Vamos torcer para que tudo isso seja verdade, mas Putin – especialmente nos últimos anos de seu mandato aparentemente interminável – não tem sido capaz de calcular com clareza o que é melhor para a Rússia, tampouco tem estado em contato próximo com o que o mundo pensa dele. Ele se tornou cada vez mais estranhamente narcisista, um dublê posando à cavalo e sem camisa, abraçando um urso polar sedado, pilotando um planador motorizado para liderar um bando de garças siberianas em migração. E se tornou mais mesquinho e vingativo, assinando uma lei de acabar com a adoção de órfãos russos por norte-americanos e obrigando organizações sem fins lucrativos a se registrarem como "agentes estrangeiros". Na campanha para transformar Navalny num exemplo, amigos e simpatizantes do ativista foram perseguidos, pesquisados, importunados e ameaçados. Autoridades apresentaram acusações contra o irmão de Navalny e deixaram vazar e-mails privados que sugeriam tensões no casamento de Navalny.

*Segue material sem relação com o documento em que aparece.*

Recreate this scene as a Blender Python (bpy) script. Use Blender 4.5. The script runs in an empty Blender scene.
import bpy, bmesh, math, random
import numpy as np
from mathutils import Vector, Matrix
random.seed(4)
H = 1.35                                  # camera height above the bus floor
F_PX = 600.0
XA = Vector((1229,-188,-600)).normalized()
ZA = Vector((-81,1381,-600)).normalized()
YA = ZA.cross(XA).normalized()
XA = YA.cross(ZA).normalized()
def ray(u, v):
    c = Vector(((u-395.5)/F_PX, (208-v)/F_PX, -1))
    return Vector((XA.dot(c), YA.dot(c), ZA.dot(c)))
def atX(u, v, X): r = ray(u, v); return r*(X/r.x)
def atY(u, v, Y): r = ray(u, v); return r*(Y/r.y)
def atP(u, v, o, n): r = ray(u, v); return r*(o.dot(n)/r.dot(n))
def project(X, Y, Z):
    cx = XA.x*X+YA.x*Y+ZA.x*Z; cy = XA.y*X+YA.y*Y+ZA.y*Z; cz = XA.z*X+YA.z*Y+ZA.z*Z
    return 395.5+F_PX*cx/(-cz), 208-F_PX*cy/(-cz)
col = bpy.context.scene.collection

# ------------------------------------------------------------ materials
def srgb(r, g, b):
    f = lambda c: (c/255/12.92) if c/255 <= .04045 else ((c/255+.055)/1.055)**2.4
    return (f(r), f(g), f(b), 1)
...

Navalny sabe, assim como Putin, que às vezes o medo funciona. Os seguidores de classe média do blogueiro, ao contrário das multidões de soviéticos pobres que apoiaram Yeltsin contra os comunistas ou os exércitos miseráveis da Primavera Árabe, realmente tem algo a perder.  

"A maioria da elite ou da elite empresarial", disse Navalny a Ellen Barry do The Times, "é de pessoas com pontos de vista liberais, mas que são covardes, elas simplesmente têm medo de tudo, elas estão tremendo o tempo todo, então vão ficar quietas."

"O ser humano é fraco", disse ele. "Não estou culpando ninguém, mas o ser humano é fraco."

Para os Estados Unidos, o caso de Navalny pede uma diplomacia calibrada. O presidente Barack Obama e Putin têm uma reunião bilateral marcada para setembro, e o governo está ocupado tentando salvar uma relação difícil. Seria errado deixar o caso impedir a cooperação no combate  ao terrorismo (como a ligação Boston-Tchetchênia nos faz lembrar), na redução dos arsenais nucleares ou a possível cooperação da Rússia na resolução das crises da Síria e do Irã, não que tenha havido muita cooperação até agora. Mas seria errado, também, fingir que o caso de Navalny não importa.

Espero que Obama preste atenção ao julgamento de fachada de Navalny. Ele aprenderá algo sobre o homem que está do outro lado da mesa, e também sobre o homem que, nunca se sabe, talvez um dia assuma o lugar do primeiro.